Saturday, November 22, 2008

Roadtrip in search of Royal Enfield roads

The opportunity to drive from Florida to Washington, D.C. inspired me to watch for roads appropriate for my Royal Enfield Bullet. I was in my car, of a course, and a good thing too, since the East Coast experienced unseasonably cold temperatures this week.

There was good news and bad. The good news was that even though I deliberately drove at Bullet friendly speeds for long stretches, other traffic didn't seem bothered. Other drivers just flowed around me.

The bad news is that the stoplight hell of chain stores and fast-food franchises spans entire states. In Central Florida, where I supposed there would be only blue highways free of development, a series of "golf villages" has sprouted, spawning visual monotony and maddening traffic.

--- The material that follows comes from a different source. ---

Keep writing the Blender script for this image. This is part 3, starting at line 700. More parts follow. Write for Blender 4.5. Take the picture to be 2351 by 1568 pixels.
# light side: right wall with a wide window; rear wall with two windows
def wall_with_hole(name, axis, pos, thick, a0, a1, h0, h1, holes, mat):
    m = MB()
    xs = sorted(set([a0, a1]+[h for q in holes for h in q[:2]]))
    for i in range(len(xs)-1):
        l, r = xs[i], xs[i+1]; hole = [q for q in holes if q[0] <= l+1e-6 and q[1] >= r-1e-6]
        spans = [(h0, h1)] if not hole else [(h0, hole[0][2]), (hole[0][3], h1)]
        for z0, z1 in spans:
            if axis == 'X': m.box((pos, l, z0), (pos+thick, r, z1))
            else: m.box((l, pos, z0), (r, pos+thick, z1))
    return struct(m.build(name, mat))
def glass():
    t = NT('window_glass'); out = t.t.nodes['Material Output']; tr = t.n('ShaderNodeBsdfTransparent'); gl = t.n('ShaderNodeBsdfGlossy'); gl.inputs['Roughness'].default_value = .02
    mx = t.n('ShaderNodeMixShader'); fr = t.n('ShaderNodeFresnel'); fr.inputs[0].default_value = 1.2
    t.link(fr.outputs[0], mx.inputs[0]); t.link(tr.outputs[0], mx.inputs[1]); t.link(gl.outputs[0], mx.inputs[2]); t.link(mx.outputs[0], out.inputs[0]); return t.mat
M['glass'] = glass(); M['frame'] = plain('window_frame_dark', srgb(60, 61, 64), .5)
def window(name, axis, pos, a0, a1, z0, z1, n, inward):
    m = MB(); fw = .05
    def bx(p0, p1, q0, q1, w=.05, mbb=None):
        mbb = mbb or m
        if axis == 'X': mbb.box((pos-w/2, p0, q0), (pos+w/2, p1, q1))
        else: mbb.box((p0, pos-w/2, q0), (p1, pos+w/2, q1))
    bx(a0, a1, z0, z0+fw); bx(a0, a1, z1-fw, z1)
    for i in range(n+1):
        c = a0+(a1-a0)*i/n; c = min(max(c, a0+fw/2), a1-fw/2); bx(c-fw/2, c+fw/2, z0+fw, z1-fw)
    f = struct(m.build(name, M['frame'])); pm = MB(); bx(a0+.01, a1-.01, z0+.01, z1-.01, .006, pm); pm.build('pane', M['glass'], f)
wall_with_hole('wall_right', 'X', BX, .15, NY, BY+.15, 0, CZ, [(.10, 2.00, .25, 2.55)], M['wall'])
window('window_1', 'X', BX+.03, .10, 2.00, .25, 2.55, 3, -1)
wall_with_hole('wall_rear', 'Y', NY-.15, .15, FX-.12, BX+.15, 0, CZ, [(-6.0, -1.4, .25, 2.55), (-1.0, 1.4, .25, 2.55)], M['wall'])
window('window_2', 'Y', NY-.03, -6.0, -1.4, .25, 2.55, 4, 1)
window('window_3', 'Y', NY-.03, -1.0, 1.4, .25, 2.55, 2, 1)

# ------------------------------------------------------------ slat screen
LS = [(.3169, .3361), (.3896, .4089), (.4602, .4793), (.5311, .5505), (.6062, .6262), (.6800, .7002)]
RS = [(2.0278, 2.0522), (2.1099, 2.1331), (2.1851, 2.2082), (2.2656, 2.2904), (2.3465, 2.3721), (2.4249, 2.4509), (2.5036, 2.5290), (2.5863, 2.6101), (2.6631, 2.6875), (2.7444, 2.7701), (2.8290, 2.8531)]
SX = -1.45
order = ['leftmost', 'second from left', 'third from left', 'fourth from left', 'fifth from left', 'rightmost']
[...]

When I did get far enough afield to be alone on the road, services vanished. The Low Fuel Warning light became a constant companion. I stopped at what looked like a charming mom-and-pop motel for the night and stepped into a room dirtier and more depressing than any I found in a trip through Morocco 30-plus years ago. No wonder people prefer the brand name places along the interstate.

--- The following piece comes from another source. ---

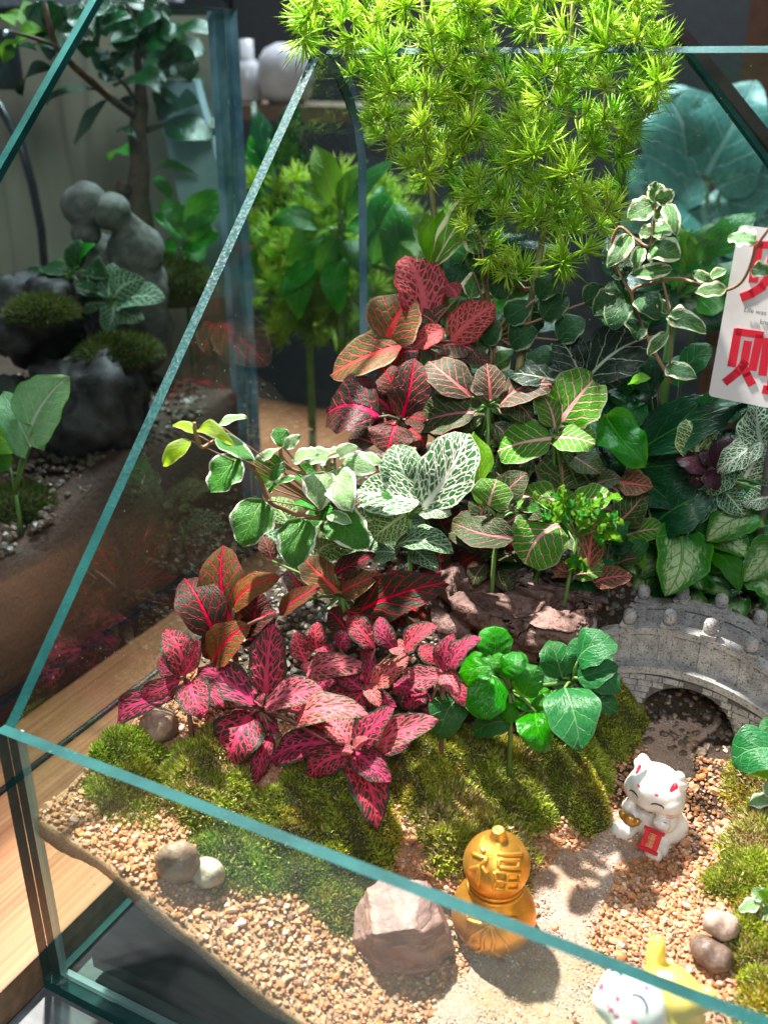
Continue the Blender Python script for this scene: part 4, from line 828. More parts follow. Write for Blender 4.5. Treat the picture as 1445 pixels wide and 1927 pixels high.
# ------------------------------------------------------------------ variegated creeping fig
YI = lambda px: float(np.interp(px, [300, 430, 560, 700], [.47, .62, .8, .93]))
VI = [(360,829,307,877,28,'vyoung'),(369,817,325,799,17,'vyoung'),(374,809,440,838,26,'vyoung',0,dict(arch=.22)),(408,823,477,866,32),(411,799,464,783,17,'vpale'),(449,859,396,926,66),(534,868,478,897,56,None,-.02),(532,841,520,804,32),(535,842,565,819,22,'vpale'),(552,866,598,853,30,'vpale'),(491,860,526,843,20,'vpale'),(503,916,558,897,34),(610,888,601,960,62,'vpale',-.02),(632,882,659,960,58,'vpale',-.01),(643,874,708,886,38,'vpale'),(628,860,572,871,26,'vpale'),(630,858,672,841,24,'vpale'),(494,940,454,1026,74,None,-.02),(566,975,550,1068,68,None,-.02),(593,960,555,944,34,'green'),(628,962,690,1030,70,None,-.01),(617,967,661,985,24,'vpale',-.03),(626,956,592,972,30,'green'),(640,930,620,890,40,'green',.02),(655,900,700,860,36,'vpale',.03),(600,870,640,850,30,'vpale',.02),(660,860,720,870,32,'vpale',.03),(560,885,600,900,34,'green',.03)]
fb = under(650,1010,.97); fr_ = plant('creeping_fig', 'cream-edged creeping fig arching left towards the glass side pane', 'plant', fb, VI, YI, 'varieg', 'b', sr=.004, hub=(640,975), fill=(650,930,60,10,50,'varieg',.05))
vs = lambda pts: [ony(x, y, YI(x))-fb for x, y in pts]
mb = MB()
for pts in ([(640,975),(588,974),(557,967),(530,956),(510,947),(498,927),(491,906),(474,875),(452,856),(411,830),(383,842),(374,834)], [(640,975),(630,930),(618,892),(577,892),(544,881)], [(618,892),(620,860),(640,850)], [(374,834),(368,812),(366,795)], [(544,881),(530,860),(528,842)]): q = smooth(vs(pts)); mb.tube(q, list(np.linspace(.0075, .0045, len(q))), 7)
mb.build('vine_stem', STEMM['b'], fr_)

# ------------------------------------------------------------------ white-veined fittonias
WG = 'white-veined fittonias'
plant('white_fittonia', 'white-veined fittonia with big net-patterned pale leaves at the centre', 'plant', under(772,1010,.97), [
 (797,955,882,816,98,None,0,dict(shape='square')),(790,946,667,926,76),(790,964,848,967,32),(775,930,742,836,76,'whitedull',.05),(746,1026,852,1036,46,'whitedull',-.02),(745,1040,700,1040,24,'whitedull'),(765,966,700,1012,62,'whitelime',.02),(745,1045,700,1050,30,'whitedull'),(760,980,800,1010,40,'whitedull',.05)], .95, 'white', 'g', hub=(772,975), sr=.008, group=WG, fill=(765,990,60,6,60,'whitedull',.08))
plant('white_fittonia', 'white-veined fittonia half hidden beneath the creeping fig', 'plant', under(590,1030,.95), [
 (545,985,512,935,52,'whitelime'),(600,1015,640,978,48,'whitelime'),(560,1046,500,1004,50,'whitedull'),(570,1010,530,965,44,'whitelime'),(600,1040,650,1020,44,'whitelime'),(610,1040,680,1010,50,'whitelime'),(640,1000,700,980,52,'whitelime'),(590,1050,560,1090,40,'whitedull')], .92, 'whitedull', 'g', hub=(590,1035), group=WG)
plant('white_fittonia', 'pale white-veined fittonia below the sign card at the right edge', 'plant', under(1360,930,1.62), [
 (1312,870,1290,788,66),(1326,872,1374,814,52,'white'),(1432,848,1424,760,80,'white'),(1432,832,1348,888,52,'white'),(1452,936,1396,946,44,'white'),(1320,880,1350,905,48,'whitelime'),(1400,900,1440,830,60,'white'),(1380,880,1330,930,50,'whitedull'),(1420,900,1470,880,50,'whitedull'),(1360,920,1400,970,50,'whitedull',.04),(1330,930,1300,990,56,'whitedull',.05)], 1.5, 'whitelime', 'g', hub=(1360,900), group=WG, fill=(1375,930,75,14,56,('whitedull','darkgreen'),.1))

# ------------------------------------------------------------------ pink-veined green fittonias
PG = 'pink-veined green fittonias'
plant('pink_fittonia', 'green fittonia with pink veins, topmost rosette with one big round leaf', 'plant', under(1045,850,1.34), [
 (1053,797,1124,704,98,None,.02),(1043,805,1018,738,48),(1038,824,935,850,70,None,-.01),(1043,824,1119,836,54,None,-.02),(1058,924,1058,842,96,'pinkdark',.03),(1003,860,940,918,64,'pinkdark',.04),(1080,860,1130,890,50,'pinkdark',.05)], 1.3, 'pink', 'g', hub=(1044,822), sr=.007, group=PG, fill=(1050,890,75,9,60,('pinkdark','darkgreen'),.09))
plant('pink_fittonia', 'green fittonia with a round grey-green pink-veined leaf above the driftwood', 'plant', under(1040,1000,1.2, -.06), [
 (1050,986,988,1062,98,None,-.03),(1044,940,962,935,62,None,0,dict(shape='ovate')),(1072,960,1150,930,54,None,0,dict(shape='ovate')),(1105,1070,1123,966,46,'pinkred',-.03),(1083,1082,1134,1075,30,'pink',-.04),(1118,1096,1189,1084,38,'pinkred',-.04),(1080,1080,1034,1054,32,'pinkred',-.03),(1060,1000,1120,1030,60,'pinkdark',.04),(1030,970,970,1000,60,'pinkdark',.05)], 1.2, 'pink', 'g', hub=(1060,985), sr=.008, group=PG)
plant('pink_fittonia', 'dark green fittonia with muted pink veins left of the parsley-like plant', 'plant', under(930,1000,1.12), [
 (918,956,934,902,68,'pink'),(968,1012,851,985,60,None,-.02),(908,1030,844,1004,40),(903,912,892,812,50,'lime',.05,dict(arch=.05)),(960,960,900,920,60,None,.06),(930,1000,990,960,60,None,.06),(940,940,990,890,54,None,.07)], 1.08, 'pinkdark', 'g', hub=(935,980), group=PG, fill=(930,950,50,5,62,'pinkdark',.08))
plant('pink_fittonia', 'dark fittonia with red-flushed leaves right of the parsley-like plant', 'plant', under(1160,990,1.45, -.1, .1), [
 (1163,926,1107,884,42),(1165,906,1227,915,44,'pinkred'),(1158,986,1217,918,62),(1160,960,1110,1000,56),(1170,1000,1200,1050,50,None,.03),(1150,940,1100,930,50,None,.06)], 1.42, 'pinkdark', 'g', hub=(1160,960), group=PG)
plant('pink_fittonia', 'grey-green fittonia with salmon veins below the fern stems', 'plant', under(925,790,1.32), [
 (888,747,803,678,66,None,0),(938,763,1037,724,50),(923,754,916,684,56),(915,742,888,722,32),(893,776,778,800,66,'pinkdark',-.02),(1044,716,957,704,44,'darkwhite',.05),(940,760,1000,790,50,'pinkdark',.04),(900,770,870,820,50,'pinkdark',.04)], 1.29, 'pinkgrey', 'g', hub=(918,765), group=PG, fill=(930,790,70,9,60,'pinkdark',.08))
plant('dark_fittonia', 'very dark fittonia with red veins left of the fern stems', 'plant', under(752,800,1.25), [
 (757,786,779,674,70),(712,785,613,778,98,None,-.02),(746,800,727,853,76,None,-.03),(706,836,654,825,34,'pinkgrey'),(765,785,802,792,34),(745,745,719,690,50,None,.04),(750,790,700,830,60,None,.03),(760,800,800,840,50,None,.04),(740,780,690,740,56,None,.05)], 1.2, 'darkred', 'd', hub=(752,790), sr=.008, group=PG, fill=(760,830,60,7,60,'darkred',.09))
plant('pink_fittonia', 'olive fittonia with coral veins and one pink leaf, highest at left of the fern', 'plant', under(790,650,1.42), [
 (728,648,777,556,98,'olive',-.02,dict(arch=.18)),(756,653,621,706,72,'olive',-.04),(800,602,762,480,84,'pinkbright',.03),(850,642,932,573,62,'pinkbright',.02),(836,620,775,655,38,'pinkbright'),(860,560,840,535,30,'pinkbright',.03),(790,660,740,690,50,'darkred',.03),(830,650,890,660,50,'pinkgrey',.03)], 1.38, 'olive', 'p', hub=(790,650), group=PG, fill=(820,650,60,6,56,'pinkgrey',.05))
plant('dark_fittonia', 'near-black fittonia leaf spray with thin white veins below the ivy', 'plant', under(1120,740,1.42), [
 (1098,722,1253,626,88,None,0,dict(shape='lance',arch=.06)),(1092,716,1048,636,64,None,.04),(1100,720,1180,700,60,None,.04),(1085,720,1000,690,60,None,.05),(1090,700,1130,640,60,None,.06)], 1.38, 'darkwhite', 'd', hub=(1095,735))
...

The cafes and restaurants I passed on the side roads were usually boarded up and dark. But I could have eaten the identical nationally advertised meal at any of a half-dozen chain establishments at every freeway overpass. What a strange land we have become: you can travel yet never experience anything unfamiliar no matter how far you go.

At least we can change the vehicle. Next time, I'll take the bike.

1 comment:

  1. Anonymous11/24/2008

    What happened to those travel books for motorists that revealed all the favorite local diners and cafes, etc.? I am all for getting off the Interstate, but I have become cautious in my old age.